I can't resist a story that places any good light on climate change. It gives me hope for my children and children's children. One example, covered by the Times Online of the United Kingdom a few years ago, was a report that residents of Greenland will now be able to grow their own vegetables, rather than import everything from Europe, because of warmer, shorter winters.
A second story on climate change the involves a bit of good news for California appeared in the Stockton Record last week. The story said efforts to battle climate change will likely mean more jobs and better-looking forests in coming decades on the wooded slopes surrounding Sierra Nevada towns.

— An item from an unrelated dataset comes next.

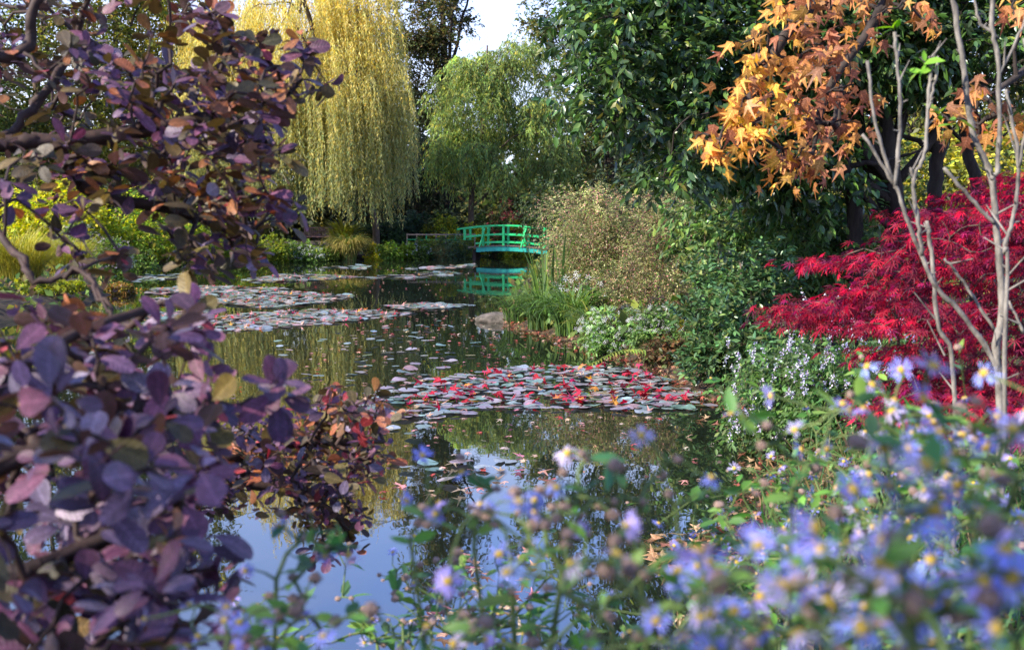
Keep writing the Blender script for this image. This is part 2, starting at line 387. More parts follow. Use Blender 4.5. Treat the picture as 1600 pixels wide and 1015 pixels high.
def frames(d, n):
    y = norm(d); x = norm(np.cross(y, n)); z = np.cross(x, y)
    return np.stack([x, y, z], 2)
def scatter(name, T, pos, Rm, s, col, mat, curl=None, smooth=True):
    Vt, Ft = T; n, k = len(pos), len(Vt)
    Lc = Vt[None] * s[:, None, None]
    if curl is not None: Lc[:, :, 2] -= (curl * s)[:, None] * (Vt[:, 1] ** 2)[None] + (curl * s)[:, None] * 1.0 * (Vt[:, 0] ** 2)[None]
    V = np.einsum('nij,nkj->nki', Rm, Lc) + pos[:, None]
    Fx = (Ft[None] + (np.arange(n) * k)[:, None, None]).reshape(-1, Ft.shape[1])
    return new_mesh(name, V.reshape(-1, 3), Fx, np.repeat(col, k, 0), np.tile(Vt[:, :2], (n, 1)), mat, smooth)
def palette(rg, n, pal, jit=.2, hue=.08, wts=None):
    pal = np.array(pal, float); w_ = np.ones(len(pal)) if wts is None else np.array(wts, float)
    i = rg.choice(len(pal), n, p=w_ / w_.sum()); c = pal[i] * np.exp(rg.normal(0, jit, (n, 1))) * np.exp(rg.normal(0, hue, (n, 3)))
    return np.clip(c, 0.002, .9)
def foliage(root, T, pos, d, nrm, size, col, mat, nparts=0, part='leaf', rest='foliage', curl=.25, rg=None, restkind='stuff', K=12):
    """leaves of one thing: the nparts that show largest as objects of their own, the rest joined"""
    rg = rg or rng_(5); base = np.array(root.location) if root else np.zeros(3)
    Rm = frames(d, nrm); n = len(pos); cu = curl * rg.uniform(-.3, 1.6, n)
    pick = np.zeros(n, bool)
    if nparts:
        px, py, f = proj(pos); ok = (f > .2) & (px > 5) & (px < 1595) & (py > 5) & (py < 1010)
        sz = size * FPX / np.maximum(f, .2); cell = max(5.0, float(np.median(sz[ok])) * .45) if ok.any() else 6
        key = (px // cell).astype(int) * 5000 + (py // cell).astype(int); best = {}
        for i in np.where(ok)[0]:
            j = best.get(key[i])
            if j is None or f[i] < f[j]: best[key[i]] = i
        c = np.array(sorted(best.values(), key=lambda i: -sz[i])[:nparts], int)
        pick[c] = True
        Kn = min(K, max(1, len(c))); ref = rg.choice(c, Kn, replace=False) if len(c) else []
        ms = [scatter(part, T, np.zeros((1, 3)), np.eye(3)[None], np.ones(1), col[r:r + 1], mat, cu[r:r + 1]) for r in ref]
        rc = col[ref]
        for i in c:
            e = ((rc - col[i]) ** 2).sum(1); m_ = ms[int(rg.choice(np.argsort(e)[:2]))]
            o = obj(part, m_, root)
            mt = np.eye(4); mt[:3, :3] = Rm[i] * size[i]; mt[:3, 3] = pos[i] - base
            o.matrix_basis = Matrix(mt.tolist())
    r = ~pick
    if r.any():
        return obj(rest, scatter(rest, T, pos[r] - base, Rm[r], size[r], col[r], mat, cu[r]), root, kind=restkind)
def twig_leaves(rg, C, rad, ntw, nlf, L, droop=.3, up=.2, spread=.8, ldroop=.2, nrand=.6, fill=.8):
    """twigs growing out of clumps C (radius rad) with leaves set along them"""
    C = np.asarray(C); nC = len(C); rad = np.broadcast_to(np.asarray(rad, float), (nC,)) if np.ndim(rad) < 2 else rad
    ci = np.repeat(np.arange(nC), ntw); n = len(ci)
    u = norm(rg.normal(0, 1, (n, 3))); rr = rad[ci]
    rr = rr[:, None] if rr.ndim == 1 else rr
    s = C[ci] + u * rr * (rg.random((n, 1)) ** .5) * fill
    d = norm(u + rg.normal(0, .45, (n, 3)) + A(0, 0, up)); l = L * rg.uniform(.5, 1.2, n)
    t = np.linspace(.12, 1, nlf)[None] * np.ones((n, 1)) + rg.normal(0, .03, (n, nlf))
    pos = s[:, None] + d[:, None] * (l[:, None] * t)[:, :, None]; pos[:, :, 2] -= droop * l[:, None] * t ** 2
    dt = norm(d[:, None] - A(0, 0, 1) * (2 * droop * t)[:, :, None])
    side = norm(np.cross(dt, A(0, 0, 1) + rg.normal(0, .4, (n, nlf, 3)))) * np.where(np.arange(nlf) % 2 == 0, 1, -1)[None, :, None]
    ld = norm(dt * .7 + side * spread + rg.normal(0, .25, (n, nlf, 3)) - A(0, 0, ldroop))
    nn = norm(A(0, 0, 1) + rg.normal(0, nrand, (n, nlf, 3)))
    end = s + d * l[:, None]; end[:, 2] -= droop * l
    return pos.reshape(-1, 3), ld.reshape(-1, 3), nn.reshape(-1, 3), np.repeat(ci, nlf), (s, end)
def clumps(rg, ells, n, shell=.5):
    """clump centres inside a list of ellipsoids (centre, radii)"""
    vol = np.array([r[0] * r[1] * r[2] for c, r in ells]); k = rg.choice(len(ells), n, p=vol / vol.sum())
    u = norm(rg.normal(0, 1, (n, 3))); rr = rg.uniform(shell, 1, n) ** .6
    return np.array([ells[i][0] for i in k]) + u * rr[:, None] * np.array([ells[i][1] for i in k])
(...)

Reporter Dana Nichols wrote that more intensive management of forests, including thinning underbrush, can speed tree growth and prevent catastrophic wildfires, thus locking up more carbon in wood and keeping it out of the atmosphere. And keeping carbon out of the atmosphere is about to become a paying proposition, thanks to state and federal efforts to set up carbon trading markets and place limits on carbon emissions.
There are additional potential benefits associated with more intensive forest management. Small-diameter forest materials could conceivably be burned in power plants. However, the cost to produce electricity from wood waste in California is currently too high to make such plants competitive with plants that use "dirty" fuels, such as coal and gas.
But it works in Europe. Biomass plants and the electricity they produce are one of the fastest and most effective ways to use forests to reduce greenhouse gases in the atmosphere, according to various experts and studies, the Record story said.
"That, interestingly, is where the Europeans have said is the biggest change," the reporter quoted Bill Stewart, UC Cooperative Extension forestry and fire specialist.